The right link can carry more SEO weight than an entire paragraph of copy.
How Internal Links Actually Work for SEO(and Why They Matter for Creatives)
Think of your website like a web of energy. Some pages—like your home page or a high-traffic blog—are power hubs. Others are newer, quieter, or buried in your nav. Internal links let you move that energy (aka authority) around intentionally.
Here’s what that looks like in practice:
- Linking your most-read blog to your matching services page can pass SEO power where it matters. So family photography blogs to your family photography service page.
- Adding internal links to a new blog series or location guide from relevant older posts can help it gain visibility faster.
- Cross-linking location guides, portfolios, and FAQs helps Google see the topical relationship—and shows your authority in a niche.

Prioritize your main evergreen pages first—your home page, core service pages, and a handful of standout blog posts that have a unique, focused topic. Each of these pages should target a distinct keyphrase that doesn’t directly compete with your other content.
If you’re still in the planning stage and unsure how to assign unique keyphrases to each page, my free keyphrase planning webinar is a great place to start.
A Strategic Link Structure: What Goes Out and What Comes In
It’s not just about where you add links—it’s about building an intentional map. Here’s how to start:
Your Link Strategy Audit (Let’s Do This!)
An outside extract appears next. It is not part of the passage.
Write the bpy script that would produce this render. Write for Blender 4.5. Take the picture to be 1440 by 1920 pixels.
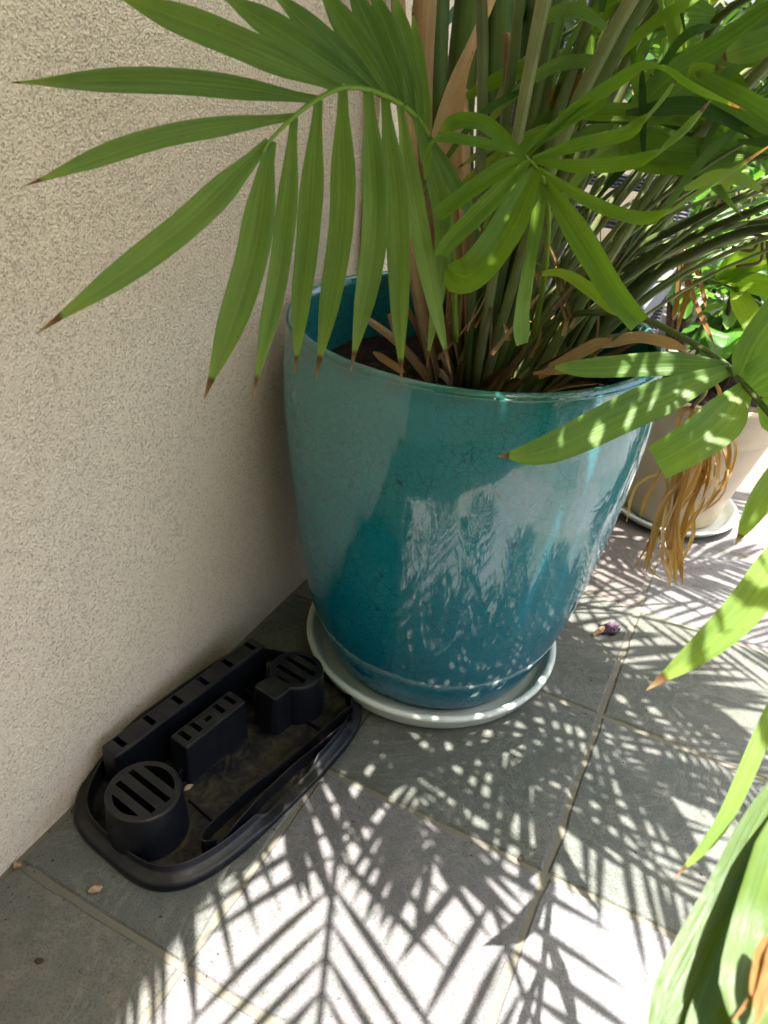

- List your top 5 priority pages (services, about, pricing, main blogs).
- For each one, check:
- What pages link to it? (internal only)
- What pages does it link out to?
- Look for imbalances. Are some key pages orphaned (no links in)? Are you over-linking from weaker blogs?
📝 Bonus tip: Sketch this on paper or use a tool like Miro to map connections. It’s oddly satisfying.
Anchor Text: Your Secret SEO Weapon
Anchor text is the clickable text in your links—and it tells both Google and your reader what to expect.
Best practices:
- Be descriptive: Instead of “read more,” say “view our Asheville wedding pricing guide.”
- Keep it natural: Write for humans first, search engines second.
- Mix it up: Don’t use the exact same phrasing every time.
Anchor text is like a good photo caption—it adds context without getting in the way.
Bonus tip: When adding links under headers, keep your header tags optimized. This helps with SEO structure and keeps your content scannable.
Internal Links and SEO Best Practices That Actually Work
To get results without keyword stuffing or gimmicks, here’s what I teach (and use myself):
- 2-5 internal links per post is usually plenty
- Every important page should have at least 3 internal links pointing to it
- Link from relevant content only—don’t force it
- Update older posts regularly to link to newer, high-priority content
Need a refresher on SEO Basics before diving in? I’ve got a ton of free SEO resources ready for whereever you’re currently at.
This Is the Fun Part (Yes, Really)
Here’s the shift: internal links aren’t a technical chore. They’re the design language of your website. You’re telling a story with flow, focus, and momentum.
And unlike ads or social posts, these little tweaks build over time. A thoughtful internal link added today can bring you search traffic for years.
So here’s your challenge: block off 30 minutes, grab a coffee, get your dog settled, and map your content flow. Where’s the SEO power stuck? What needs a nudge?
You already have the content. Now you’re simply connecting it.
You’ve got this—and you don’t need to master it all today. But if you start here, with intentional internal links for SEO, you’re building a foundation that supports everything else.
SEO doesn’t have to be overwhelming. It just has to be strategic. And honestly? That part’s kind of fun.